* What the task asks: Quote only the lines from the top of the listing below down to and including the line with "sc.camera = cam_o".

....

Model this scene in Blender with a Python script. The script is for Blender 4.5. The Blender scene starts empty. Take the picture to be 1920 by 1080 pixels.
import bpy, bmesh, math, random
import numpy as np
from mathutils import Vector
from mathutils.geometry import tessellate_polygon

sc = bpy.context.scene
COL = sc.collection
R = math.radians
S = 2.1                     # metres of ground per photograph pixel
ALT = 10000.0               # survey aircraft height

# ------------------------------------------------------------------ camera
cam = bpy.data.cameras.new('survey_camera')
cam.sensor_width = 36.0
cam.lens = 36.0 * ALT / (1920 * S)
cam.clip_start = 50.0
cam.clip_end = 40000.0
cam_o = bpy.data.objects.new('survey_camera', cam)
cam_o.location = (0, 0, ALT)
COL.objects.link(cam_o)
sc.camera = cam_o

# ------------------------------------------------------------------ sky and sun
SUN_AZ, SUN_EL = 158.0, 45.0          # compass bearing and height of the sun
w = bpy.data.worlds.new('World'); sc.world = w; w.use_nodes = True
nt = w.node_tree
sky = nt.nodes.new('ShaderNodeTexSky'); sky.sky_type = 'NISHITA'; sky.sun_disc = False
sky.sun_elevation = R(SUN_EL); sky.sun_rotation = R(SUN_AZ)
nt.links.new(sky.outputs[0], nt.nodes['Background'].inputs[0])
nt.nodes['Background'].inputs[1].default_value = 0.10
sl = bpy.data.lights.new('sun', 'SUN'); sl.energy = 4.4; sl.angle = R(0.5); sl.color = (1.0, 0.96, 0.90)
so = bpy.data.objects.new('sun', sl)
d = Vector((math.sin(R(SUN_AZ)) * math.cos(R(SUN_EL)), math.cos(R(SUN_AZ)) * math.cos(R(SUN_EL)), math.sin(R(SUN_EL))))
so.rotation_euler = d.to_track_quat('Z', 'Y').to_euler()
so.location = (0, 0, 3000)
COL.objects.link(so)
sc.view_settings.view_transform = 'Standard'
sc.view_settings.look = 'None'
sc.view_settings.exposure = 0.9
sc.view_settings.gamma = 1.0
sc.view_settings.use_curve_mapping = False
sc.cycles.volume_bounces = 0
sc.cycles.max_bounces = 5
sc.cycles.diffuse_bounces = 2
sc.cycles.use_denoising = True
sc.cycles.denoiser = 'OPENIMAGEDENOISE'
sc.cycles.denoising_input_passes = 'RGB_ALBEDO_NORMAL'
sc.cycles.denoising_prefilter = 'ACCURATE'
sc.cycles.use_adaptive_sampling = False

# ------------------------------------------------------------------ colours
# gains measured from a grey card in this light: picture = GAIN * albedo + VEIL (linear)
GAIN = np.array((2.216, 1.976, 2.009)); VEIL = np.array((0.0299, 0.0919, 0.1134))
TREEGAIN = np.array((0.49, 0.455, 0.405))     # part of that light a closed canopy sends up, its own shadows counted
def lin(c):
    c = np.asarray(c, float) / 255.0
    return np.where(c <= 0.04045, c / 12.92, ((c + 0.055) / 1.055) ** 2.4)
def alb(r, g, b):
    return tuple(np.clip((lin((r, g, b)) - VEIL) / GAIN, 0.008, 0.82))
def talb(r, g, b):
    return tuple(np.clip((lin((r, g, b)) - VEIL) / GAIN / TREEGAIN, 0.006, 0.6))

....

* Reply:
Model this scene in Blender with a Python script. The script is for Blender 4.5. The Blender scene starts empty. Take the picture to be 1920 by 1080 pixels.
import bpy, bmesh, math, random
import numpy as np
from mathutils import Vector
from mathutils.geometry import tessellate_polygon

sc = bpy.context.scene
COL = sc.collection
R = math.radians
S = 2.1                     # metres of ground per photograph pixel
ALT = 10000.0               # survey aircraft height

# ------------------------------------------------------------------ camera
cam = bpy.data.cameras.new('survey_camera')
cam.sensor_width = 36.0
cam.lens = 36.0 * ALT / (1920 * S)
cam.clip_start = 50.0
cam.clip_end = 40000.0
cam_o = bpy.data.objects.new('survey_camera', cam)
cam_o.location = (0, 0, ALT)
COL.objects.link(cam_o)
sc.camera = cam_o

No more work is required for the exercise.